Does Learning Science Mean Doing Science?
Philosophy

Does Learning Science Mean Doing Science?


As an undergrad I majored in both philosophy and physics and I have a confession my former physics profs will surely not like -- everything I know about physics, I learned from my theory classes. You see, science classes come in two flavors. There are theory classes where a prof stands in front of the room and lectures and then there are lab classes where for many hours, students walk in ill-prepared and tried to figure out which one of these things we've never seen before is a potentiometer, fumble their way through procedures that yield results that are not even close to what they were led to expect, and then plug and chug their way through scientific and error calculations that frankly mean little to them. I will freely admit that all my experiences in lab classes were a waste of intellectual time and curricular space that could have much better utilized.

The idea is that science is about explaining the natural world and you can't believe it if you don't see it. You learn the theories, but how do you know they don't really work, if you don't test them? Science has two parts -- observing phenomena and accounting for them, science education ought to cover both and so virtually every class in the sciences is paired with a complementary lab (although given today's lab fees, they are hardly complementary).

One of the problems we face in teaching science is that students take no more than the required number of science classes. Study after study has shown that if the science requirement at a school is two science classes, non-science students will take an average of zero science classes beyond the required two. In a world in which virtually every major problem facing our planet has a scientific component, the fact that our educated population avoids science at all costs is a bad thing. And I believe that labs are partly to blame.

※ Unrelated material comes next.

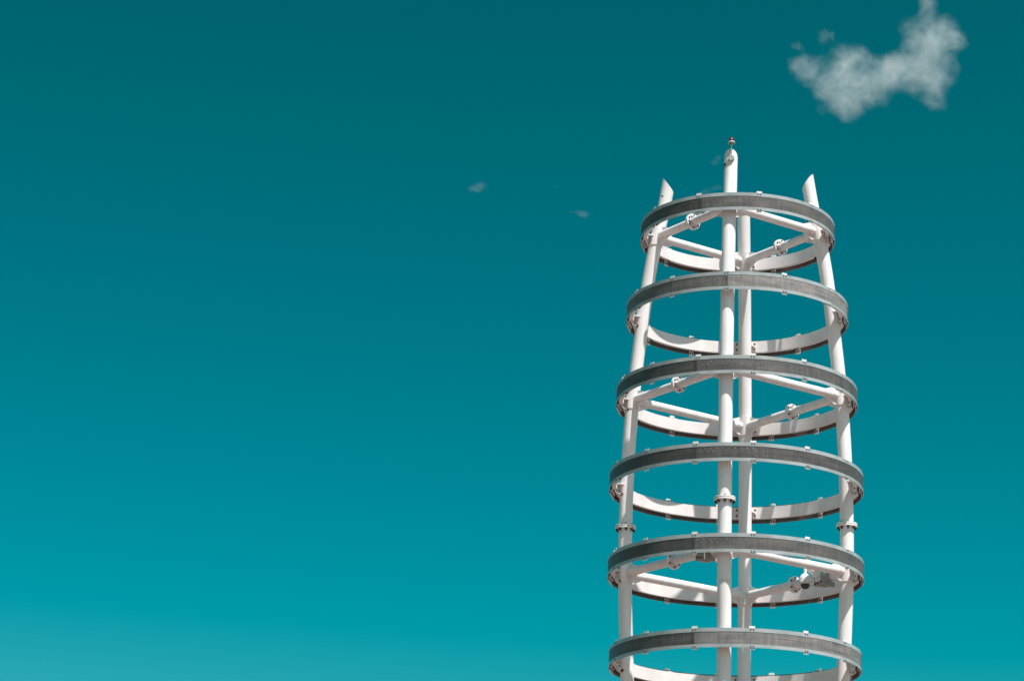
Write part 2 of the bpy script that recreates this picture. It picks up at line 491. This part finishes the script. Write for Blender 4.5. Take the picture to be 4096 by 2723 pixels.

There are several downsides to this theory/lab arrangement. The first being that students have a three to four hour chunk of their weekly schedule carved out in order to take any science class. This will take a day from Monday to Thursday and eliminate the entire afternoon and since half the other classes at the institution are offered in the afternoon (about a quarter MWF and a quarter TTh), by taking a science class, you've just weedwhacked twenty-five percent of the student's possible courses for the next semester for each science class taken.

But the real cost, I believe, comes from the faculty side. Labs require instruments and other equipment for which there is limited funds and space and the use of which is more time intensive in terms of oversight. As such, a single theory class that can be held in a lecture hall will require multiple lab sections. This means that a science instructor will teach the lecture course and a couple sections of the associated lab and have fulfilled ALL of their teaching duties for the semester.

At different institutions, people teach anywhere from two to five courses per semester. I teach three per semester with them always intentionally have a large curricular footprint. I teach one at the intro level, one at the second level (which we reserve for standard courses -- ethical theory, logic, history of philosophy), and one upper level funky interesting topics course. I make sure that those three classes cover a variety of topics from logic to ethics to philosophy of science to philosophy of language to history of philosophy. Since we have a small department, we try to be as broad in our offerings as possible.

Science profs, on the other hand, because of their lab commitments, have incredibly small curricular footprints. They teach their one class, its labs, and that's it. If it's at the upper-level, intro students never see them. They teach their one course and that is all.

If you want to see a science professor get angry, just tell them that they teach all those labs to get out of teaching real courses. You'll see faces get flush, veins pop out of heads and necks, and receive a high decibel screed about not understanding how time intensive it is to prepare labs and grade lab reports. They are incredibly touchy about this issue. Maybe it's because it's true, maybe it isn't; but either way, it does mean that there are fewer science classes taught.

And guess which classes are the first to go...the interesting ones that are not needed by majors. The sort of classes that non-majors would be fascinated by. I love to team-teach classes with scientists. I've taught several that look at the foundations of science or at the history of science and they've always gone wonderfully. But whenever I get an idea and find a science colleague interested, it's always a matter of "I need to figure out a way to get one of my labs covered" or "I can't do it because I need to teach the lab." Labs do cost classes, classes that would be more likely bring in non-majors who would then understand more science.

I am not saying there is no place for lab classes. Those who are being trained to go on in science do need training, they need to learn how to work in labs. But there is a difference between training and teaching and the overabundance of labs put the training aspect before the teaching aspect. Most students don't need training, they simply want to be taught about science -- and for most of them they are right, that is what they need. I have a schtick I do at the beginning of every class. I tell the students auto mechanics to quantum mechanics, ask me any question. A stunning amount of questions are about science and these are from students I personally know would rather shove an ice pick in their eye than take a science course. Students want to know about science and need to know about science, but are not learning about science and part of the reason is the idea that learning science means you have to be trained to do science, part of the reason is the faulty assumption that all science classes need labs.